Wird die gegenwärtige Gesellschaft, wenn sie in diesem Tempo voranschreitet, bald wieder die Steinzeit erreichen?
Der Mensch der klassischen Eiszeit lebte noch im Zusammenhang mit der ihn umgebenden Natur. Der Mensch der Jungsteinzeit schafft dann die Antithese. Durch feste Wohnorte, durch Hütten, also durch den Innenraum, durch seine Gedanken setzt er sich der Außenwelt entgegen, die ihm seitdem feindlich gesinnt erscheint.
Diese Gegenüberstellung nimmt in unserer Zeit tendenziell ab. Die Feindlichkeit der Außenwelt und damit ihr Gegenüber-Sein wird aufgehoben durch eine umfassende Urbanisierung der Welt.
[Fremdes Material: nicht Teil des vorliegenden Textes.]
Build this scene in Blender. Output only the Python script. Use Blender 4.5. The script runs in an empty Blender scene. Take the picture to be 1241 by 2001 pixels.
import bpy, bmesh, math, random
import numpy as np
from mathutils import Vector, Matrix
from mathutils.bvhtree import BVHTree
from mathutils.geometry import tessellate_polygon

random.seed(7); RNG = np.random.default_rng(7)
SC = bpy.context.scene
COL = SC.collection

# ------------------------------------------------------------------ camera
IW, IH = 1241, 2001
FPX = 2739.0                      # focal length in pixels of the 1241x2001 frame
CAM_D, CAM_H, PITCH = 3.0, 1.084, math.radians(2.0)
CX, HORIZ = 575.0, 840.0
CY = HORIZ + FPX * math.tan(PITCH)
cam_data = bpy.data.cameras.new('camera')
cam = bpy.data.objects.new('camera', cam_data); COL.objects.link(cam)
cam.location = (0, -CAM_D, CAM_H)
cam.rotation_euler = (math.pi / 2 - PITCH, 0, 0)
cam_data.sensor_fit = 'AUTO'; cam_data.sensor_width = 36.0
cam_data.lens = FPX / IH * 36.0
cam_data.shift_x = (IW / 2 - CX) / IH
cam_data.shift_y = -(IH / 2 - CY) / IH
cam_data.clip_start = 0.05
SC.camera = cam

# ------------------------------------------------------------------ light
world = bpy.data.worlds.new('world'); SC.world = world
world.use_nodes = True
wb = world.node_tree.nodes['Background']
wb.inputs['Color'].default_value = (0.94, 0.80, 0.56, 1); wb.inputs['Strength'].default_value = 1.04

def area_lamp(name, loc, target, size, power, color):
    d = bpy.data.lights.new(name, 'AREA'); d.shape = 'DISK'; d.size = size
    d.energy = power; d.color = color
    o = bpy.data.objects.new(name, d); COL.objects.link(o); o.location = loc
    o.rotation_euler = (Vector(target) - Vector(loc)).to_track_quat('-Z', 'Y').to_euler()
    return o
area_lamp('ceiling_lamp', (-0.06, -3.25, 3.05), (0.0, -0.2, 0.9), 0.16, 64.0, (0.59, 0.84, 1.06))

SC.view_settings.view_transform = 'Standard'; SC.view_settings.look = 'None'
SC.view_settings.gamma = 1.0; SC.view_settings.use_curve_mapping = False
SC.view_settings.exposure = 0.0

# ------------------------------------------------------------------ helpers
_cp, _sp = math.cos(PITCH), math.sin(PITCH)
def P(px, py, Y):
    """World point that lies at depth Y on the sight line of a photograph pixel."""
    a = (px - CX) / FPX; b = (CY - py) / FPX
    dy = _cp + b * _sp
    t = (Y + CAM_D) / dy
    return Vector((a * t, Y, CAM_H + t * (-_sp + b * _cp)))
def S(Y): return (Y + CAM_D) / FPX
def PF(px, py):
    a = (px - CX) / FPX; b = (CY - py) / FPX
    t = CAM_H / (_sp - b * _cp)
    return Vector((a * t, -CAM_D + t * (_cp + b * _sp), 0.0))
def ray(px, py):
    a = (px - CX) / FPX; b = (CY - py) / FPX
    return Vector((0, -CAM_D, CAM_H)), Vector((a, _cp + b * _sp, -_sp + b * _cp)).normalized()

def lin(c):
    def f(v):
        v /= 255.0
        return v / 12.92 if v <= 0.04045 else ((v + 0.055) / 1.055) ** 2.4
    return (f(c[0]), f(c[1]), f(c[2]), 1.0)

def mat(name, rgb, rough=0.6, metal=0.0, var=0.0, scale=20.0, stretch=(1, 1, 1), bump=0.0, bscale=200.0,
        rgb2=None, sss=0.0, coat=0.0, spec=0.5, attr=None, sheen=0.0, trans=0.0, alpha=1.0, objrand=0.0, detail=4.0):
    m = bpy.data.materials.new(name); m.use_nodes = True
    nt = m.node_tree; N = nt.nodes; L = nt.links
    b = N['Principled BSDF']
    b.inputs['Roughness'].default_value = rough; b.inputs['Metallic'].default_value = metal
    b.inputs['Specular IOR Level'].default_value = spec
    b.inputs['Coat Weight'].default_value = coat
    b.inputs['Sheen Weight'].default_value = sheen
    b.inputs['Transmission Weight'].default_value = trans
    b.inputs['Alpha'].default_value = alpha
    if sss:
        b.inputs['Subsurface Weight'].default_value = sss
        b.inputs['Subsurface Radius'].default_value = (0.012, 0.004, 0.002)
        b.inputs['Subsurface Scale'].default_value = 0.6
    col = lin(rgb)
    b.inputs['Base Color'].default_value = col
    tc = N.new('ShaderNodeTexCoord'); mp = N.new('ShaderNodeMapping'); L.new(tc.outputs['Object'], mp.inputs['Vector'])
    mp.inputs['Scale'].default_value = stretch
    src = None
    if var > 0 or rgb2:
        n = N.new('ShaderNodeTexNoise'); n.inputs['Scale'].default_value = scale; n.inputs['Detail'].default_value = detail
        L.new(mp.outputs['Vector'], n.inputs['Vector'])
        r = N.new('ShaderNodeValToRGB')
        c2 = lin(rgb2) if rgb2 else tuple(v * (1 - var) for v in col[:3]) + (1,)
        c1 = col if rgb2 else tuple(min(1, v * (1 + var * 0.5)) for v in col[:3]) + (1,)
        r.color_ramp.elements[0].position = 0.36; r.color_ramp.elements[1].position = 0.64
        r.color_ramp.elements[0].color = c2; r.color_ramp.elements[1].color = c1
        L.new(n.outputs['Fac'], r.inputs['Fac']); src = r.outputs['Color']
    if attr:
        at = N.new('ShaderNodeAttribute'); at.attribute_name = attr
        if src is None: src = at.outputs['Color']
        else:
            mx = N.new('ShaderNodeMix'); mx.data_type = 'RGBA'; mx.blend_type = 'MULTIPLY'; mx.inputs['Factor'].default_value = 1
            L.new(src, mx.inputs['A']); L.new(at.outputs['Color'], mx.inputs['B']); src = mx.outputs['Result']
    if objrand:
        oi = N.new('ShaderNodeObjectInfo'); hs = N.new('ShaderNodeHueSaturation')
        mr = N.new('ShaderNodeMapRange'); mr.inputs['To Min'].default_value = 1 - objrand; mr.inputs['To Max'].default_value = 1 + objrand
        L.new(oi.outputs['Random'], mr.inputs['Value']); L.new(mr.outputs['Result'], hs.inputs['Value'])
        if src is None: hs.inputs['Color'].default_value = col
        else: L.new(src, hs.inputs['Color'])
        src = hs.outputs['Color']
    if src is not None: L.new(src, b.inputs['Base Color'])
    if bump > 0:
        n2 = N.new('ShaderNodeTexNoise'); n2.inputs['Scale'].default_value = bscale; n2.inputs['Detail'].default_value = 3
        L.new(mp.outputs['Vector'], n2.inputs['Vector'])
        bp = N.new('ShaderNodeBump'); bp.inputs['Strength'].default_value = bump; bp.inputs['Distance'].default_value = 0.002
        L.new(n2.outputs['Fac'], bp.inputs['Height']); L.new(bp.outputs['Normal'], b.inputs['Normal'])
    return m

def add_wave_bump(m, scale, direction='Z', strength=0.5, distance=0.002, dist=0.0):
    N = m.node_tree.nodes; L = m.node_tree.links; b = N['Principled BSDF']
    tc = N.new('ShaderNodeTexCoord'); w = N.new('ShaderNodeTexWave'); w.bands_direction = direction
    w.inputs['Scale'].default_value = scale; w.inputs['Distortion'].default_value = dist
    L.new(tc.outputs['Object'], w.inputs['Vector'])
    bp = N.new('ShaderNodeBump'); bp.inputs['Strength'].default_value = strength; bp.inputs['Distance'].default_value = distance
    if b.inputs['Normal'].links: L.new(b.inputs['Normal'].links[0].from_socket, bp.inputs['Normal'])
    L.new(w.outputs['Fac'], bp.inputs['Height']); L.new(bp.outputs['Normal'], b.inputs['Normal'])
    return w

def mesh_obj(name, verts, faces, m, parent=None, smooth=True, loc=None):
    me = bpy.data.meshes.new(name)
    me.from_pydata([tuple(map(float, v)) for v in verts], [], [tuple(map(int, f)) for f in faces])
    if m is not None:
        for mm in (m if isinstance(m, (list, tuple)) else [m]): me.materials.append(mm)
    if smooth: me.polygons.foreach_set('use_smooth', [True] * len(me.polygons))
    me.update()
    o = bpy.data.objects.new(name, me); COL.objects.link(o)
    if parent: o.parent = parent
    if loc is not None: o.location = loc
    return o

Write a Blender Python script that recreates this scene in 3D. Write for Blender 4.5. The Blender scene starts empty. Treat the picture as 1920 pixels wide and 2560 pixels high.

Alles wird zum „Innenraum”, alles wird menschlich geprägt.
Damit beginnt die herkömmliche Trennung Innen-Außen unwirklich zu werden. Der moderne Mensch, der über die Kräfte seines Zeitalters verfügt, gleicht wieder einem eiszeitlichen Zauberer. Allerdings sind beide in ähnlicher Weise gefährdet. Die Gefahr ist gefaßt im Bild des Eises.
Ich höre auf einem DDR-Sender das Lied von Bob Dylan. Vor knapp einer Stunde brachte der Westrundfunk die Meldung, Ungarn öffne nach Österreich die Grenze für DDR-Bürger. Ein Abkommen aus dem Jahre 1969 würde damit außer Kraft gesetzt. Ich höre dies mit einem lachenden und einem weinenden Auge, aber der Bann ist gebrochen.
In der DDR ist man gewillt, eine sozialdemokratische Partei zu formieren. Jetzt wird die schöne Zeitlosigkeit bald vorbei sein. Die sich bisher entgegen den Zeittendenzen behauptende Insel wird bald vom Ozean des 20. Jahrhunderts überrollt werden. Man ahnt mit Goethe wieder einmal die Heraufkunft eines poesiefeindlichen Geschlechts. - Oder sollten die Tendenzen in Richtung postindustrieller Gesellschaft eine Aufnahme des Ariadne-Fadens gestatten? (10. September 1989)
Heiner Müller sagte auf der großen Berliner Demonstration am 2. November 1989 seinen Zuhörern, daß der DDR Arbeitslosigkeit und Preiserhöhungen bevorstehen würden. Er ist damit dem Laokoon zu vergleichen, der seinem Troja den Untergang für den Fall prophezeite, daß es das hölzerne Pferd in die Burg einlassen würde. Eine Schlange erdrosselte ihn und seine Söhne.
Nun wurde Müller nicht erdrosselt, sondern nur ausgepfiffen. Die DDR ist freilich auch nicht Troja zu vergleichen und Herr Krenz ist kein Hektor. Seit dem Jahr 1945 sind die Mythen auf deutschem Boden nur noch halb so viel wert.